▸ **Information supplied**
● ● ● ● ●
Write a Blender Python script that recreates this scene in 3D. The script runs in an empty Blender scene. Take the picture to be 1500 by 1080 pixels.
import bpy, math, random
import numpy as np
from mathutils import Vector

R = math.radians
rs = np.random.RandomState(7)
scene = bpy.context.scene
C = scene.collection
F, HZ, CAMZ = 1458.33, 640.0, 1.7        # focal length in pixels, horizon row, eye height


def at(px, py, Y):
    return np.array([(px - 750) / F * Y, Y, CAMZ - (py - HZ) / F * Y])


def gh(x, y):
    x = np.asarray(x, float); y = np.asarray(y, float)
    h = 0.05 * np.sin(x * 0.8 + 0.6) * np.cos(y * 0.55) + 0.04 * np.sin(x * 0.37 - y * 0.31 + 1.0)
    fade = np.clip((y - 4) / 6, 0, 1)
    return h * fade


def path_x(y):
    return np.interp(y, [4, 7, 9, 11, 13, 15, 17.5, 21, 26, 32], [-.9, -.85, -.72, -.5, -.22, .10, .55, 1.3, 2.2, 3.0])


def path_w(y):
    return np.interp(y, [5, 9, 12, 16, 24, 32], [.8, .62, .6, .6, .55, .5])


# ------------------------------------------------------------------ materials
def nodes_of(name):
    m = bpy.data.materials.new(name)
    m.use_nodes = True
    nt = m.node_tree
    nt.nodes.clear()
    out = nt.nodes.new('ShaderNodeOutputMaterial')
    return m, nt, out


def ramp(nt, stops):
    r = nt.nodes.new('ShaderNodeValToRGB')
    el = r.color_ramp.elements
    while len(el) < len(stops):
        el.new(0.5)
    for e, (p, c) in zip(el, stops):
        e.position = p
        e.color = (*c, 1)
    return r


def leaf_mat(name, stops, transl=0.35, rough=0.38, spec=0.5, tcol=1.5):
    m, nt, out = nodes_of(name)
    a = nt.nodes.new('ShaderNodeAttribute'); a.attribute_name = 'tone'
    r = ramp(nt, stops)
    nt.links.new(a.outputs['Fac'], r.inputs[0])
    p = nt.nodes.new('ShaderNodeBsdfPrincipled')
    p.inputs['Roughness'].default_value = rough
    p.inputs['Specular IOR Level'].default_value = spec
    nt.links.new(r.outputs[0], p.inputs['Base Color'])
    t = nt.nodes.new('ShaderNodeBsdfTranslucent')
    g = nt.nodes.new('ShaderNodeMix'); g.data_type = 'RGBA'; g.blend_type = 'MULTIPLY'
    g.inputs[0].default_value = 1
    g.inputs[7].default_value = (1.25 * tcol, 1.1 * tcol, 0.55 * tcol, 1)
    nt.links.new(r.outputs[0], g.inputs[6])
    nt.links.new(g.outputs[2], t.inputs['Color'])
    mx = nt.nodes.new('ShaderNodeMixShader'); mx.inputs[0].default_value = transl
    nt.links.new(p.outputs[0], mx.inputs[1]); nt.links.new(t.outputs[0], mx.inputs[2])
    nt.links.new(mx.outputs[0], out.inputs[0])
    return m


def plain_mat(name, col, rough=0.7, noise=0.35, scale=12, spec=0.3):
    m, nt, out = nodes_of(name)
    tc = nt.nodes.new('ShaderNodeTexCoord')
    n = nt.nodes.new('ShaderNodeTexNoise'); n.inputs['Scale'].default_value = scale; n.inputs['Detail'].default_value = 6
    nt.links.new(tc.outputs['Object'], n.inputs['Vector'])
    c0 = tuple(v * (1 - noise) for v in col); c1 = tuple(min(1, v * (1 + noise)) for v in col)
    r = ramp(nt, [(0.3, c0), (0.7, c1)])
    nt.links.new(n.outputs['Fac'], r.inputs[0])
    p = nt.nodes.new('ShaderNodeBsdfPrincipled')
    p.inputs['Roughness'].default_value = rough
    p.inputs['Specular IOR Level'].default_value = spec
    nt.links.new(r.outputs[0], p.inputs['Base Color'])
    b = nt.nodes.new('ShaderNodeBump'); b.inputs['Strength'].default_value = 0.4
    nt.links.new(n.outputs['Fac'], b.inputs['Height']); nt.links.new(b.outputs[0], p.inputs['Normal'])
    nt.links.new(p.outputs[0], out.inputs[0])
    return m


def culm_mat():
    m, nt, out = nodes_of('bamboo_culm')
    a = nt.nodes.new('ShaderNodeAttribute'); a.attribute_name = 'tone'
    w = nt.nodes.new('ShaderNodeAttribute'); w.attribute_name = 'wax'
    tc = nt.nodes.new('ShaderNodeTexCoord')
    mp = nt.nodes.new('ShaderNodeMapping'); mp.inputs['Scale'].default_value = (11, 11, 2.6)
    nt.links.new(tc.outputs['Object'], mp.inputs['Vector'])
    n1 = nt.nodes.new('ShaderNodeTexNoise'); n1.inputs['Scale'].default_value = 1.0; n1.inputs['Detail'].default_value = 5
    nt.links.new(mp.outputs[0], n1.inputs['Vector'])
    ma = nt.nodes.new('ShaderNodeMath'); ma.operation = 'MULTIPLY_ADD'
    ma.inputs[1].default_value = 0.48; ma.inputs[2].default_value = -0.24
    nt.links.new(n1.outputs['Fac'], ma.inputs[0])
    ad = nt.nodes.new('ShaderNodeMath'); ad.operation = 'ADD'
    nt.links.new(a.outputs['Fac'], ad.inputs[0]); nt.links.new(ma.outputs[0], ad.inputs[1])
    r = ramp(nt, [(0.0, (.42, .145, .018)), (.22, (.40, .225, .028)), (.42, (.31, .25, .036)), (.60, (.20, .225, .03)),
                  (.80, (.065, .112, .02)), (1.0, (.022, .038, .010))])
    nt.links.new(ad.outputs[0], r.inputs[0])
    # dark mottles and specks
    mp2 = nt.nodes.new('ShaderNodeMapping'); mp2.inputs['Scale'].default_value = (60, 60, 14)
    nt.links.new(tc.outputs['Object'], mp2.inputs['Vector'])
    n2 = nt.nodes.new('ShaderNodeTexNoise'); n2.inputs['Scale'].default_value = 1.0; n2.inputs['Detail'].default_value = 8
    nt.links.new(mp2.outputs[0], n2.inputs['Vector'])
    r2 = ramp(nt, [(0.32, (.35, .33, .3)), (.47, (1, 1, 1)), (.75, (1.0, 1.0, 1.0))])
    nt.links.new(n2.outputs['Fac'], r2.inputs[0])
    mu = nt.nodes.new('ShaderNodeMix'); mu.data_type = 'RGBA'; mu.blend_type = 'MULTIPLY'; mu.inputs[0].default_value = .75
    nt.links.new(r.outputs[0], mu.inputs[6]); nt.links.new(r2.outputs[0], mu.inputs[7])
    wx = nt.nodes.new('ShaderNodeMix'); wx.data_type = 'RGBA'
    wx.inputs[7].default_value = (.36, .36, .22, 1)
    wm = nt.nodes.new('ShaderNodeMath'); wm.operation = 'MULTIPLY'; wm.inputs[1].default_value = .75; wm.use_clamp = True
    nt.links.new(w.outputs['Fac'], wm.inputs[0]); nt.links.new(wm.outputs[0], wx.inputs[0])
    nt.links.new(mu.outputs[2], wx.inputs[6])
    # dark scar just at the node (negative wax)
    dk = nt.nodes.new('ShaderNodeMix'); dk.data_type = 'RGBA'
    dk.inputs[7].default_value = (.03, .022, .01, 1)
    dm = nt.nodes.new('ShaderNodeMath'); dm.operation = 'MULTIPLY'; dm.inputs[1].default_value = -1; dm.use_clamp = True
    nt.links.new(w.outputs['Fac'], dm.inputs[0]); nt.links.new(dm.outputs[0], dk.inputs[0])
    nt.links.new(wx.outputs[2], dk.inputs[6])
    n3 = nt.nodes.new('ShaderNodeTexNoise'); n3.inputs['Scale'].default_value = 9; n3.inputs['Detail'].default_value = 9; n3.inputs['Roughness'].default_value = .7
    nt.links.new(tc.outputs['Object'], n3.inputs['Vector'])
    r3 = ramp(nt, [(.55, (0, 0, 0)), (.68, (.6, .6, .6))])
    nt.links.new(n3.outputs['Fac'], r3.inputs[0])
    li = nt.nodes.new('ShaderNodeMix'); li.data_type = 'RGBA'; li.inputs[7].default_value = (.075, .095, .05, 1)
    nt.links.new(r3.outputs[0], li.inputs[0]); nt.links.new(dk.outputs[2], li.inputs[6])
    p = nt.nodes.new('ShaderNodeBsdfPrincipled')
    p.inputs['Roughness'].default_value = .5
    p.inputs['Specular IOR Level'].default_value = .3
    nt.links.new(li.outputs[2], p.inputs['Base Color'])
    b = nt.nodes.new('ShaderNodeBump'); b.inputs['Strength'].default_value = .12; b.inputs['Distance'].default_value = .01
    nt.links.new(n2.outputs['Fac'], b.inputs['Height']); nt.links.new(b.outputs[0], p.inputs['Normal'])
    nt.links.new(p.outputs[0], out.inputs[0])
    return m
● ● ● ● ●
Extract exactly the leading lines of the data, stopping at and including the line with "return m, nt, out".

▸ **Answer for the task**
Write a Blender Python script that recreates this scene in 3D. The script runs in an empty Blender scene. Take the picture to be 1500 by 1080 pixels.
import bpy, math, random
import numpy as np
from mathutils import Vector

R = math.radians
rs = np.random.RandomState(7)
scene = bpy.context.scene
C = scene.collection
F, HZ, CAMZ = 1458.33, 640.0, 1.7        # focal length in pixels, horizon row, eye height


def at(px, py, Y):
    return np.array([(px - 750) / F * Y, Y, CAMZ - (py - HZ) / F * Y])


def gh(x, y):
    x = np.asarray(x, float); y = np.asarray(y, float)
    h = 0.05 * np.sin(x * 0.8 + 0.6) * np.cos(y * 0.55) + 0.04 * np.sin(x * 0.37 - y * 0.31 + 1.0)
    fade = np.clip((y - 4) / 6, 0, 1)
    return h * fade


def path_x(y):
    return np.interp(y, [4, 7, 9, 11, 13, 15, 17.5, 21, 26, 32], [-.9, -.85, -.72, -.5, -.22, .10, .55, 1.3, 2.2, 3.0])


def path_w(y):
    return np.interp(y, [5, 9, 12, 16, 24, 32], [.8, .62, .6, .6, .55, .5])


# ------------------------------------------------------------------ materials
def nodes_of(name):
    m = bpy.data.materials.new(name)
    m.use_nodes = True
    nt = m.node_tree
    nt.nodes.clear()
    out = nt.nodes.new('ShaderNodeOutputMaterial')
    return m, nt, out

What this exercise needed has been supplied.